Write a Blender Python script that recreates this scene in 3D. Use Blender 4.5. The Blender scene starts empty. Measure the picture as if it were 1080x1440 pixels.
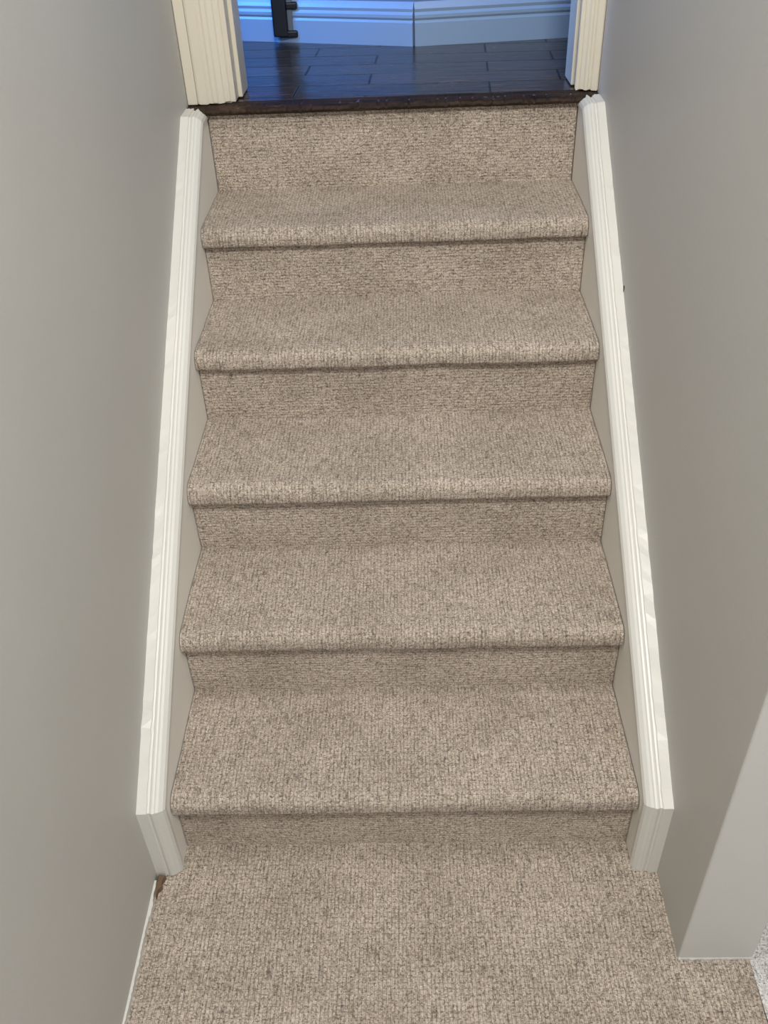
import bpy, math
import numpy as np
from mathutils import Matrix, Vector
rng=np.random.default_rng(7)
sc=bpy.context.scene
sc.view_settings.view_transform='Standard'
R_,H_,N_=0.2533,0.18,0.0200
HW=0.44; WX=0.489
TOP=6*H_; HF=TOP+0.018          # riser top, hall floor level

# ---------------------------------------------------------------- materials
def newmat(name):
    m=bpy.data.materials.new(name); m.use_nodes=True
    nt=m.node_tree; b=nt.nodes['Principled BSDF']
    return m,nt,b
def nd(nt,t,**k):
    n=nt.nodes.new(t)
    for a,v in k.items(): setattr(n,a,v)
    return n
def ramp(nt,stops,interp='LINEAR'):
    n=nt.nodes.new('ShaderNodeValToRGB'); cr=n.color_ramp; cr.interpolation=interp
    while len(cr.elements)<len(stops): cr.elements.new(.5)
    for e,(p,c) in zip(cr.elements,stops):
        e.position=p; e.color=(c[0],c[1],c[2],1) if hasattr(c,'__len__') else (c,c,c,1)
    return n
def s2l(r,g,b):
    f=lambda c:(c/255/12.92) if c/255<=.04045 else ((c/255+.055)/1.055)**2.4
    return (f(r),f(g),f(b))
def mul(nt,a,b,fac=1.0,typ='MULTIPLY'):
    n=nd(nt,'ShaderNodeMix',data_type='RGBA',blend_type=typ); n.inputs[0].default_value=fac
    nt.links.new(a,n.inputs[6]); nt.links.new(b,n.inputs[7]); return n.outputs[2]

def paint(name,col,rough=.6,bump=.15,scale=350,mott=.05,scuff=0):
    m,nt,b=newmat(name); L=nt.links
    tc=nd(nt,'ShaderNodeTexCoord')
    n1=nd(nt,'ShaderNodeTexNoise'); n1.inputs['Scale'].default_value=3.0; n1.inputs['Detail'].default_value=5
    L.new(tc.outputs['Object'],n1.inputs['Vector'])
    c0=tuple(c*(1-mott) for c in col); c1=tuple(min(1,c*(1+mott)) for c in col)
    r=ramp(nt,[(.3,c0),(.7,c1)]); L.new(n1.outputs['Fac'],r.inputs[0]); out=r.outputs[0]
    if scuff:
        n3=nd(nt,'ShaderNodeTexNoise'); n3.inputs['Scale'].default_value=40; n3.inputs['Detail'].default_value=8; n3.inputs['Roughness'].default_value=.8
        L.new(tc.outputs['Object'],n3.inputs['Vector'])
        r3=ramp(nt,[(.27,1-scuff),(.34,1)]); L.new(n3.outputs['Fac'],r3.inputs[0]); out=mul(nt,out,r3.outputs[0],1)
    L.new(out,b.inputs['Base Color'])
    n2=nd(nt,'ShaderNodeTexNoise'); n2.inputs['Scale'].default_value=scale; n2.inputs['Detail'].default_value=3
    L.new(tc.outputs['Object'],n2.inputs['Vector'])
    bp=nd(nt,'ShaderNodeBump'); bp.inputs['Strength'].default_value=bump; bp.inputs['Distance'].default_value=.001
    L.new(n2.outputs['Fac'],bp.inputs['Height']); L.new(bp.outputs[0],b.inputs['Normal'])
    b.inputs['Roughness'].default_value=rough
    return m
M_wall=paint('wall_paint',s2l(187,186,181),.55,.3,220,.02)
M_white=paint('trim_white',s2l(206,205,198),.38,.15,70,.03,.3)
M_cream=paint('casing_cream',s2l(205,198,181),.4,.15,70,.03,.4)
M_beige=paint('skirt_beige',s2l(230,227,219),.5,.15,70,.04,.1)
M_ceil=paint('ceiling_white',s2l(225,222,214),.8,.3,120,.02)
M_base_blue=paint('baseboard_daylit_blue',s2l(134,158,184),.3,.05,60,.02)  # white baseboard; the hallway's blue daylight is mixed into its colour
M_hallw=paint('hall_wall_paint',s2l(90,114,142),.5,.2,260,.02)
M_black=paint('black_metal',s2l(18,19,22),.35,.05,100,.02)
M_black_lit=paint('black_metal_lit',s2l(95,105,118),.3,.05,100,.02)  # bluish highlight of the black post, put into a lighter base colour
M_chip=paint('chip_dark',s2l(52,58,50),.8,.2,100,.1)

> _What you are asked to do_
All the material shown above is to be copied exactly, with no pictures carried over.

> _Result_
Write a Blender Python script that recreates this scene in 3D. Use Blender 4.5. The Blender scene starts empty. Measure the picture as if it were 1080x1440 pixels.
import bpy, math
import numpy as np
from mathutils import Matrix, Vector
rng=np.random.default_rng(7)
sc=bpy.context.scene
sc.view_settings.view_transform='Standard'
R_,H_,N_=0.2533,0.18,0.0200
HW=0.44; WX=0.489
TOP=6*H_; HF=TOP+0.018          # riser top, hall floor level

# ---------------------------------------------------------------- materials
def newmat(name):
    m=bpy.data.materials.new(name); m.use_nodes=True
    nt=m.node_tree; b=nt.nodes['Principled BSDF']
    return m,nt,b
def nd(nt,t,**k):
    n=nt.nodes.new(t)
    for a,v in k.items(): setattr(n,a,v)
    return n
def ramp(nt,stops,interp='LINEAR'):
    n=nt.nodes.new('ShaderNodeValToRGB'); cr=n.color_ramp; cr.interpolation=interp
    while len(cr.elements)<len(stops): cr.elements.new(.5)
    for e,(p,c) in zip(cr.elements,stops):
        e.position=p; e.color=(c[0],c[1],c[2],1) if hasattr(c,'__len__') else (c,c,c,1)
    return n
def s2l(r,g,b):
    f=lambda c:(c/255/12.92) if c/255<=.04045 else ((c/255+.055)/1.055)**2.4
    return (f(r),f(g),f(b))
def mul(nt,a,b,fac=1.0,typ='MULTIPLY'):
    n=nd(nt,'ShaderNodeMix',data_type='RGBA',blend_type=typ); n.inputs[0].default_value=fac
    nt.links.new(a,n.inputs[6]); nt.links.new(b,n.inputs[7]); return n.outputs[2]

def paint(name,col,rough=.6,bump=.15,scale=350,mott=.05,scuff=0):
    m,nt,b=newmat(name); L=nt.links
    tc=nd(nt,'ShaderNodeTexCoord')
    n1=nd(nt,'ShaderNodeTexNoise'); n1.inputs['Scale'].default_value=3.0; n1.inputs['Detail'].default_value=5
    L.new(tc.outputs['Object'],n1.inputs['Vector'])
    c0=tuple(c*(1-mott) for c in col); c1=tuple(min(1,c*(1+mott)) for c in col)
    r=ramp(nt,[(.3,c0),(.7,c1)]); L.new(n1.outputs['Fac'],r.inputs[0]); out=r.outputs[0]
    if scuff:
        n3=nd(nt,'ShaderNodeTexNoise'); n3.inputs['Scale'].default_value=40; n3.inputs['Detail'].default_value=8; n3.inputs['Roughness'].default_value=.8
        L.new(tc.outputs['Object'],n3.inputs['Vector'])
        r3=ramp(nt,[(.27,1-scuff),(.34,1)]); L.new(n3.outputs['Fac'],r3.inputs[0]); out=mul(nt,out,r3.outputs[0],1)
    L.new(out,b.inputs['Base Color'])
    n2=nd(nt,'ShaderNodeTexNoise'); n2.inputs['Scale'].default_value=scale; n2.inputs['Detail'].default_value=3
    L.new(tc.outputs['Object'],n2.inputs['Vector'])
    bp=nd(nt,'ShaderNodeBump'); bp.inputs['Strength'].default_value=bump; bp.inputs['Distance'].default_value=.001
    L.new(n2.outputs['Fac'],bp.inputs['Height']); L.new(bp.outputs[0],b.inputs['Normal'])
    b.inputs['Roughness'].default_value=rough
    return m
M_wall=paint('wall_paint',s2l(187,186,181),.55,.3,220,.02)
M_white=paint('trim_white',s2l(206,205,198),.38,.15,70,.03,.3)
M_cream=paint('casing_cream',s2l(205,198,181),.4,.15,70,.03,.4)
M_beige=paint('skirt_beige',s2l(230,227,219),.5,.15,70,.04,.1)
M_ceil=paint('ceiling_white',s2l(225,222,214),.8,.3,120,.02)
M_base_blue=paint('baseboard_daylit_blue',s2l(134,158,184),.3,.05,60,.02)  # white baseboard; the hallway's blue daylight is mixed into its colour
M_hallw=paint('hall_wall_paint',s2l(90,114,142),.5,.2,260,.02)
M_black=paint('black_metal',s2l(18,19,22),.35,.05,100,.02)
M_black_lit=paint('black_metal_lit',s2l(95,105,118),.3,.05,100,.02)  # bluish highlight of the black post, put into a lighter base colour
M_chip=paint('chip_dark',s2l(52,58,50),.8,.2,100,.1)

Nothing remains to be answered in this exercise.